I typed, “i’m a damn good photographer” and handed the application back to my boss, who, I assumed, would stuff it somewhere in a desk drawer to be forgotten.
There really IS a permanent record
One day I was helping a friend in HR with a computer problem when I asked her if I could see my employee file. “You can’t add anything, change anything or remove anything,” she warned.
“That’s OK. I just want to see if something is in there.” Yes, it was. My original job application was there, carefully cradled between two sheets of manila folder. She turned her back while I made a copy of it.
So, why was 2012 going to be a big deal?
After turning in my employment application, I had to listen to an orientation speech by a nice woman in Personnel (later buzzworded to Human Relations). She explained that I’d be vested in the pension plan after 10 years and she started to explain how this was going to be important to me in 2012, the year I could retire. I held up my hand and said, “Lady, I’ve never lasted at any newspaper longer than three years. I’m NEVER going to see 2012.”
As the years went by, I kept making more and more references to 2012. “I’ll sign a contract with you in 2013,” I’d tell a vendor. When The Voice Report, a trade magazine, asked me on a bio form, for a “Prediction on the Future of Telecom & Telecom Managers,” I responded, “Please, please, please have a future that lasts until at least 2012 or the first Saturday when I can guess more than three lousy numbers right on the Florida Lottery.”

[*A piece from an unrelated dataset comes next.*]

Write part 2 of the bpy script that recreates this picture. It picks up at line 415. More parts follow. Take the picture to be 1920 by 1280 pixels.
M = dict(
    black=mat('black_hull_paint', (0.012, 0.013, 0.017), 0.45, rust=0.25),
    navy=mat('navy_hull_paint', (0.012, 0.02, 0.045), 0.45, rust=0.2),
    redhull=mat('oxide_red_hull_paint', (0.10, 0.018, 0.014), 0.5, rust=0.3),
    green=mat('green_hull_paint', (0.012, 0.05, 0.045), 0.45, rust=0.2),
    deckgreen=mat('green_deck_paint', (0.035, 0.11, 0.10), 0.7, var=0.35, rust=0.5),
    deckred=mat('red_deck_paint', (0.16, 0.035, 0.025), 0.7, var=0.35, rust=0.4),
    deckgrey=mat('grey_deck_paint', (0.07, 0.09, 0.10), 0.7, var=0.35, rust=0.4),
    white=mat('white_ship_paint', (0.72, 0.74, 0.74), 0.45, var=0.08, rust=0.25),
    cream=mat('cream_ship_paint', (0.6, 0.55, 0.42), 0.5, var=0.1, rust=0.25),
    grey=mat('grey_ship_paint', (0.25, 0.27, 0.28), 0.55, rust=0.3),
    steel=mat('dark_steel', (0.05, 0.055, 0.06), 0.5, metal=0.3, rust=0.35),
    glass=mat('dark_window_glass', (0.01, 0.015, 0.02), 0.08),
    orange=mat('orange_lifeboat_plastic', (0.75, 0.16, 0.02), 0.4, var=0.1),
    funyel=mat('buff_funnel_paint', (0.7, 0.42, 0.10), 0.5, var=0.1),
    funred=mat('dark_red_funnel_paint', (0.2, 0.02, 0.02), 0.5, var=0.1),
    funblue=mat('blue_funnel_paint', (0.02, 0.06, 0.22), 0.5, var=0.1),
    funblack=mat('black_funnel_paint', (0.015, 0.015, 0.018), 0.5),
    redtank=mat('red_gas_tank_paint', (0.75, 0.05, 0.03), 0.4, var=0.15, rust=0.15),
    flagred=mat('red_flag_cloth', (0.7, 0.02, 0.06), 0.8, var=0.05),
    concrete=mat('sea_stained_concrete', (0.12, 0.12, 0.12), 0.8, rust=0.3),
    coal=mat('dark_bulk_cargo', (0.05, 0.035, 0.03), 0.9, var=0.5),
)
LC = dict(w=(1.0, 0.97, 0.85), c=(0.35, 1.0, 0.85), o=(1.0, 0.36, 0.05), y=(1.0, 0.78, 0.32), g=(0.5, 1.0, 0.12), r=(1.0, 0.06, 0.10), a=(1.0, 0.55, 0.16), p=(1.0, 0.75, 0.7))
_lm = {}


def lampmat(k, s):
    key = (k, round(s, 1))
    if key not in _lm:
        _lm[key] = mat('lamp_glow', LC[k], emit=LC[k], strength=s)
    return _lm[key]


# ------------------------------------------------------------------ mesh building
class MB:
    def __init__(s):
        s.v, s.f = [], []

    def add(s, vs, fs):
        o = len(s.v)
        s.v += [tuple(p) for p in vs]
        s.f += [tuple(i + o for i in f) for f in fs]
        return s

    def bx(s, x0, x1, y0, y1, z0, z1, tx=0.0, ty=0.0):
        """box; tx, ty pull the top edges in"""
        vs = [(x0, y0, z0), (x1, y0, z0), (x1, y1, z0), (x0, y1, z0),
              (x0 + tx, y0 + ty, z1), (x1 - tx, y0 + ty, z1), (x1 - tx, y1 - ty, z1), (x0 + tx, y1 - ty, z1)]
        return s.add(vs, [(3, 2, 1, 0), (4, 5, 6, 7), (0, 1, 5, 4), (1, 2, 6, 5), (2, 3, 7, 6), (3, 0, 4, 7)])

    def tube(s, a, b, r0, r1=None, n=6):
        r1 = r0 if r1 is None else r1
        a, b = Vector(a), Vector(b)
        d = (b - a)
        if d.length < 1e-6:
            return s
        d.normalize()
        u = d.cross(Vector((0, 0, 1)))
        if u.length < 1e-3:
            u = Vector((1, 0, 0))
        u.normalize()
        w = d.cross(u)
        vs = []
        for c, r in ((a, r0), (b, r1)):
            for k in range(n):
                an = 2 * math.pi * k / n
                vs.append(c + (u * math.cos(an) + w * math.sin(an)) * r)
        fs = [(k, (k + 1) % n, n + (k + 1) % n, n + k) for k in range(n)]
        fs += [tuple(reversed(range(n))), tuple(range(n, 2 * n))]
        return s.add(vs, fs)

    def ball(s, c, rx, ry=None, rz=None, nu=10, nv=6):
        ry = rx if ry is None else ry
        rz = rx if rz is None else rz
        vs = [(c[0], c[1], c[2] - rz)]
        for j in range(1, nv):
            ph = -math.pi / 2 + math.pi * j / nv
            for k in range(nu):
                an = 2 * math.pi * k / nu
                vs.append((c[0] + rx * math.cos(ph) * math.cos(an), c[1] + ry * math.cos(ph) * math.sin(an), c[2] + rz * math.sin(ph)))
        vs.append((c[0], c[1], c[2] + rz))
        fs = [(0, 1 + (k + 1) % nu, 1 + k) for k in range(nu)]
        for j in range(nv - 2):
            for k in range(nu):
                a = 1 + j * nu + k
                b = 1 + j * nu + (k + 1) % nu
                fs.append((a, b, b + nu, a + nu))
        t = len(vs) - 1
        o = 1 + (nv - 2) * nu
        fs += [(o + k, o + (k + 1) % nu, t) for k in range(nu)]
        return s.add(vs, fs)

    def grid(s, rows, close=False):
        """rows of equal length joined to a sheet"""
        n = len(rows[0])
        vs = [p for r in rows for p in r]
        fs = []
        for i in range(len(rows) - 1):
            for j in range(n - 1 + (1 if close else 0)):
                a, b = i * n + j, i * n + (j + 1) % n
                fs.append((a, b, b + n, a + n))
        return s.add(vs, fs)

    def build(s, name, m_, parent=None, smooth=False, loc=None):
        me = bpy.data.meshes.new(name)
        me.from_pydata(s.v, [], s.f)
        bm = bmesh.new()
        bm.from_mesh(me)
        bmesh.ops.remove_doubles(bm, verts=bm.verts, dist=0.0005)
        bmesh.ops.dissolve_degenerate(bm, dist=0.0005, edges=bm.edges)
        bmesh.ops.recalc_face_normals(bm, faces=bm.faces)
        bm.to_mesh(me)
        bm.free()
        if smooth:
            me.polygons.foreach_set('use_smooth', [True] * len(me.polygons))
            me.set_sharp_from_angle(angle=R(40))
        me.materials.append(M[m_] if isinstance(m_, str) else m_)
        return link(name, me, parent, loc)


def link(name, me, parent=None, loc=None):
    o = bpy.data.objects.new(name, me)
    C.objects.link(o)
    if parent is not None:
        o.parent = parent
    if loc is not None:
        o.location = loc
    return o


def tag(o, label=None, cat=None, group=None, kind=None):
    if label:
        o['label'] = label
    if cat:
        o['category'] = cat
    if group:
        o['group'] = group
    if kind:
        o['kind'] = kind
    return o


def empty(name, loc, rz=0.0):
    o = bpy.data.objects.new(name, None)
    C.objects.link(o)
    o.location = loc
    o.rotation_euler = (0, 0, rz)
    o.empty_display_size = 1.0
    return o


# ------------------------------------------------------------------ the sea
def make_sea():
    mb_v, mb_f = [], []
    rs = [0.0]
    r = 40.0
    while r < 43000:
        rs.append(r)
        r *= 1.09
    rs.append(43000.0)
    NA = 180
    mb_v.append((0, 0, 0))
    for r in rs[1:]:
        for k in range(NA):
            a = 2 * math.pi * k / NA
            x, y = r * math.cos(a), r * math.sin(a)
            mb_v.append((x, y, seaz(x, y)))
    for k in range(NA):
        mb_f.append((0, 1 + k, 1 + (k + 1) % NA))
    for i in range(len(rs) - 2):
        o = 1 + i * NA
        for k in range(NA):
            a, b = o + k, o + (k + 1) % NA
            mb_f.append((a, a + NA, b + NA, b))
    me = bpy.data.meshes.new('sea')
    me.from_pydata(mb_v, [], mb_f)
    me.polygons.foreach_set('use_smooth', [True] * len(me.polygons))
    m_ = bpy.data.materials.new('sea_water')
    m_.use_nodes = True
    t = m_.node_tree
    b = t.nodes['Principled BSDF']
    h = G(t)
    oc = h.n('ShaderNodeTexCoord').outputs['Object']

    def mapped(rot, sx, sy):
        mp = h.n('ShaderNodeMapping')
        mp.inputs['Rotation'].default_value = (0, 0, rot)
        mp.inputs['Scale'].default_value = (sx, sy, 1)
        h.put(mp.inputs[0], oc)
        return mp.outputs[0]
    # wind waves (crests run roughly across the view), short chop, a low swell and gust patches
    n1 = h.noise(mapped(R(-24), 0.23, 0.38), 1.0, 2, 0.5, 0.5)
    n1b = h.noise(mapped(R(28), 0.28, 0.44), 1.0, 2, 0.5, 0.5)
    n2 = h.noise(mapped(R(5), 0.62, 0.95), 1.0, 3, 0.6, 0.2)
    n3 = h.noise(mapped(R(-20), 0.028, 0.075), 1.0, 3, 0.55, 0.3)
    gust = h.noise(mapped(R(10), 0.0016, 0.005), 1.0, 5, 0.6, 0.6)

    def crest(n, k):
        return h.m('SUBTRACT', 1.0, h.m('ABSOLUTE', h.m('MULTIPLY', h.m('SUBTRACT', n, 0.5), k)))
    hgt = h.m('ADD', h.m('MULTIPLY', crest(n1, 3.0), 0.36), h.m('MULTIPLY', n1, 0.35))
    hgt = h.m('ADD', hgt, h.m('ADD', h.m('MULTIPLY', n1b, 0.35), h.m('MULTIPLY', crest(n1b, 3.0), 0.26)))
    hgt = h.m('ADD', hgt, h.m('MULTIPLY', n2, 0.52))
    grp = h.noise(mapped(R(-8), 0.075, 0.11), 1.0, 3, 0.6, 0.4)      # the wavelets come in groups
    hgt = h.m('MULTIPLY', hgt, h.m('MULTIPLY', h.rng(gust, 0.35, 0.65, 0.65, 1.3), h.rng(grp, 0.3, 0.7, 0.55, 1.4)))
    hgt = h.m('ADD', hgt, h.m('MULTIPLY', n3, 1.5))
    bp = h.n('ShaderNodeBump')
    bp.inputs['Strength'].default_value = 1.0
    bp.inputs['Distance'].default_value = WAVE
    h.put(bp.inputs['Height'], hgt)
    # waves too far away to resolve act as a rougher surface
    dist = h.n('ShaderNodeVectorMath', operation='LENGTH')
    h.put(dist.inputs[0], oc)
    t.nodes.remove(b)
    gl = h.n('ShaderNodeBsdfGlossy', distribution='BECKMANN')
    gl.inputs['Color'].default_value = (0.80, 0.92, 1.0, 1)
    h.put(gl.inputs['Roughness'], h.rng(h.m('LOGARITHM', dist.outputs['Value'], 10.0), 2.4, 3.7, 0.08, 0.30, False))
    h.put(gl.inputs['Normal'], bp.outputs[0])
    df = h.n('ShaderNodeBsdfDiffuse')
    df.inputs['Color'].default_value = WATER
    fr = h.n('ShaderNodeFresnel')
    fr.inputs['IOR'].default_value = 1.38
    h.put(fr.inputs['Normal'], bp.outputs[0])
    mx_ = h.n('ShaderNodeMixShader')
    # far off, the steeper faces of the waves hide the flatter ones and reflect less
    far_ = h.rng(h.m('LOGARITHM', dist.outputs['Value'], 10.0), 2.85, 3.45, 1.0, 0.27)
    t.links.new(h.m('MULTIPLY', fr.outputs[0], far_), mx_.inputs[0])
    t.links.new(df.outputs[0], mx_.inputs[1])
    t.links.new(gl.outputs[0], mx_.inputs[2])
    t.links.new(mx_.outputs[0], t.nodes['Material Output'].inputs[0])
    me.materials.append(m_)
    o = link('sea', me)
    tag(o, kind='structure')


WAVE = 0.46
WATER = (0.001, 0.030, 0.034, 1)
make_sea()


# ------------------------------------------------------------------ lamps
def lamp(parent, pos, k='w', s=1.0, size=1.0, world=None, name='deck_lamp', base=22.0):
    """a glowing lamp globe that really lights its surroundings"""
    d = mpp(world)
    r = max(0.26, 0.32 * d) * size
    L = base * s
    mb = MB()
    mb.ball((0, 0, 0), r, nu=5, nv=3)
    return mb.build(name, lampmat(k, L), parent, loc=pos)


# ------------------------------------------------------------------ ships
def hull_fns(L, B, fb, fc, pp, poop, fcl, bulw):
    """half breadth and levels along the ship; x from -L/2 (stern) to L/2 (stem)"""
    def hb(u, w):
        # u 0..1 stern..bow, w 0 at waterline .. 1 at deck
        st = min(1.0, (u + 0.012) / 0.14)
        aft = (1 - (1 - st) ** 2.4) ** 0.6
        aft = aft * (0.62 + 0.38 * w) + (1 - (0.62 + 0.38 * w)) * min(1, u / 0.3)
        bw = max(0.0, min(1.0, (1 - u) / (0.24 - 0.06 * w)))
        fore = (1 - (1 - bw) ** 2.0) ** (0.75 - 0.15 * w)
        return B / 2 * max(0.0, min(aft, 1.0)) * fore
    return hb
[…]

When rumors of buyouts started floating at the paper, my boss told me that I shouldn’t worry: I was “essential” personnel and wouldn’t be offered a buyout. “I WANT the offer,” I told him. “I’m looking to retire as soon as I hit 62; I’ve been here 35 years; I’m making too much money because of my longevity, and I’ve been grooming my replacement for the past two years. Please, get me the deal.” He worked some magic, and I ended up with a year’s pay (and a huge tax hit), a pension, a health package and early retirement.
So, instead of being a Big Deal, New Year’s Day 2012, is going to be just another wonderful day of retirement.